Thursday, September 24, 2009
The Terror
The Terror (1963)
Director: Roger Corman
Writers: Leo Gordon and Jack Hill (screenplay)
Release Date: 16 May 1964 (Japan)
Genre: Drama - Fantasy - Horror - Mystery - Thriller
Length: 01:20:00
The Terror is a 1963 American horror film produced by Roger Corman. It was also released as Lady of the Shadows, The Castle of Terror and The Haunting.
Although credited to Corman, parts of the film were shot by Francis Ford Coppola, Monte Hellman, Jack Hill, and Jack Nicholson. Corman shot footage of Karloff and other actors walking across the sets and downstairs with the belief that he would be able to make sense of them later. In the next three days Coppola, Helman and Hill all tried to do something. Nicholson, who was keen to get directing experience himself, also took a turn behind the camera.

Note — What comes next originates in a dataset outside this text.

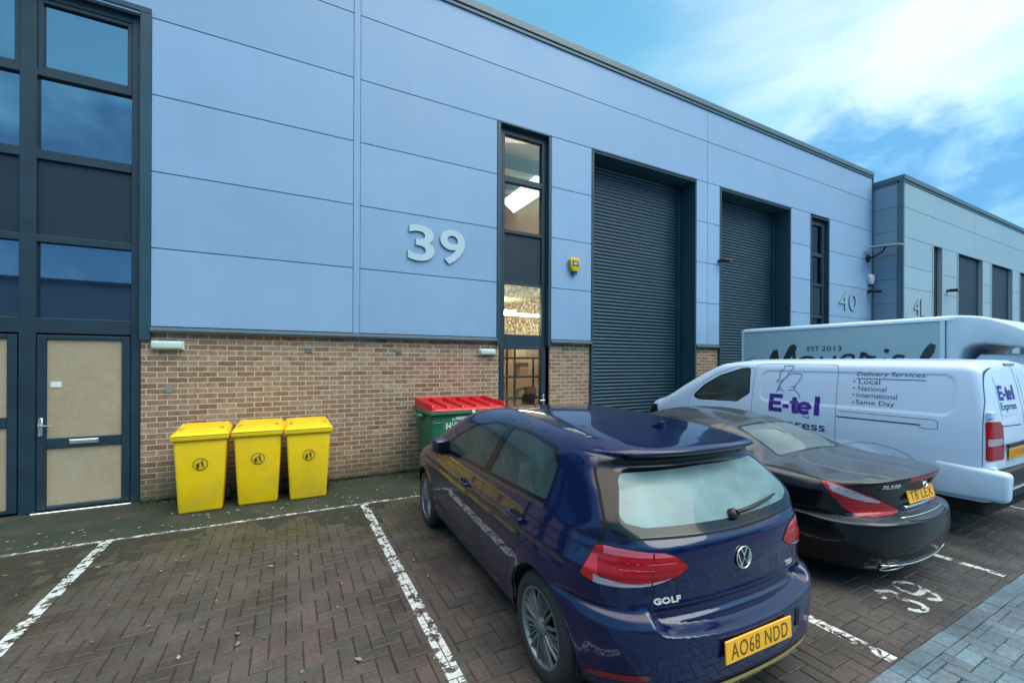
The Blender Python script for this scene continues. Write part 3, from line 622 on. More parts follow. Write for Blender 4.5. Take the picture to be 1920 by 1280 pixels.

In the early 1990s, actor Dick Miller, who plays Karloff's major domo, was hired to shoot new scenes to use as a framing sequence for an oversea's version of The Terror. Under this scheme, the main action of the film is presented in flashback. Today, the film is in the public domain because of missing copyright indication.
Leftover sets from other AIP films were used when shooting the film, notably those from The Haunted Palace, a Vincent Price horror film made the same year. The tree against which Sandra Knight expires was the same one Price was tied to and burned in Palace.
Clips from the film were used years later in the 1968 Karloff movie Targets.
* Plot :
Set in 1806, the film tells the story of a lost French soldier (Jack Nicholson) saved by a strange young woman named Elaine (Sandra Knight). She looks like Ilsa, the baron's (Boris Karloff) wife, who died 20 years ago.